最新鋭の便器を発注
「お尻だって、洗ってほしい」
最近、トイレのコマーシャルを度々見かける。便器もここまで進化したのかと感慨深い。その昔、ホテルの設計を担当して思ったのは、国産の便器のなんとダサイこと。不満を抱えながら、少なくともデラックスルームには、決まって輸入製品を採用してきた。それが、洗浄便座が普及し始めた頃から逆転し始める。ホテルでもこの洗浄便座付きの国産の便器が採用されるようになったからだ。

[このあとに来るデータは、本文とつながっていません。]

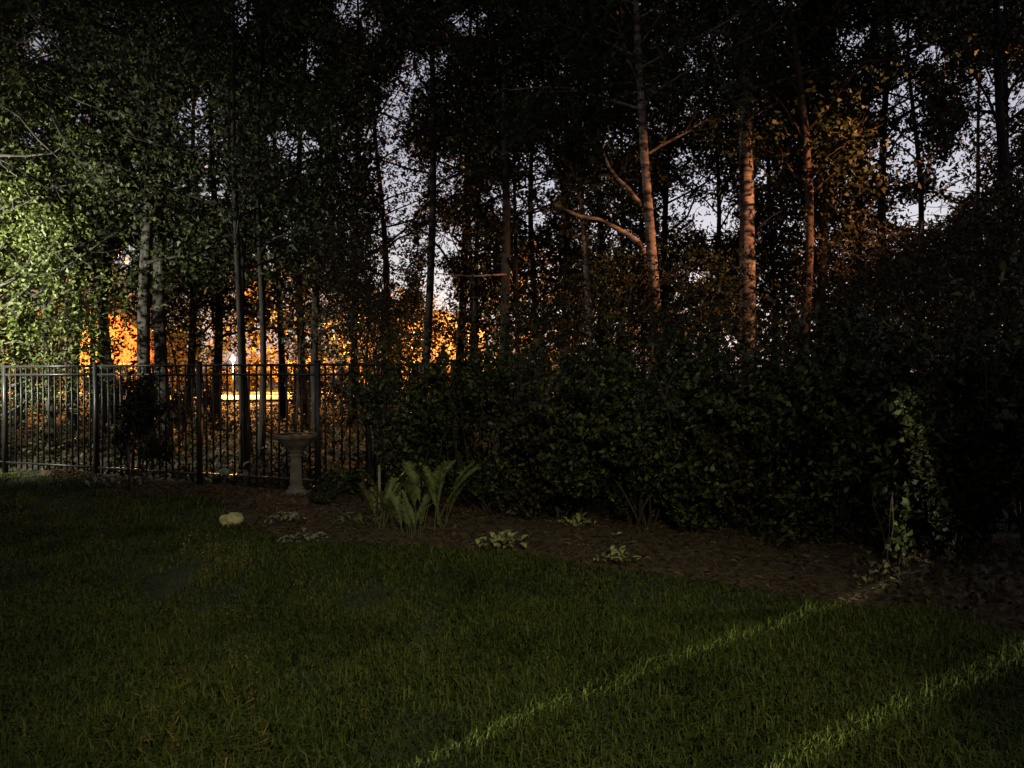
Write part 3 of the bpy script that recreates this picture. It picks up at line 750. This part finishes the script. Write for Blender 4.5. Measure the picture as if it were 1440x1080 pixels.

ホテルで採用する以上、多少なりとも洗練された形が求められる。メーカー側でもその必要性を感じたのだろう。ここ数年でデザインの改良が一気に進んだ。特に背中のタンクが目立たなくなってきたことで、ずいぶんスマートになったと思う。
この進化は数年前から家庭用の便器にも波及し、最近では、タンクの目立たないものがカタログに載り始めている。そして、ついにテレビCMの登場である。値段はまだ高めだが、ホテルの設計を得意とする建築士としては、無視できない。
「ここはひとつ奮発して、最先端の便器を購入しよう」
「いいわよ、ホテルではたくさん入れたんでしょ。TOTOさん、ひとつくらいくれないかしら」
町場の水道屋ならいざ知らず、天下のTOTOからでは無理があろう。ダメもとで代理店にオネダリしてみたら、あっさり掛け率を下げてくれたので、予算内で収まった。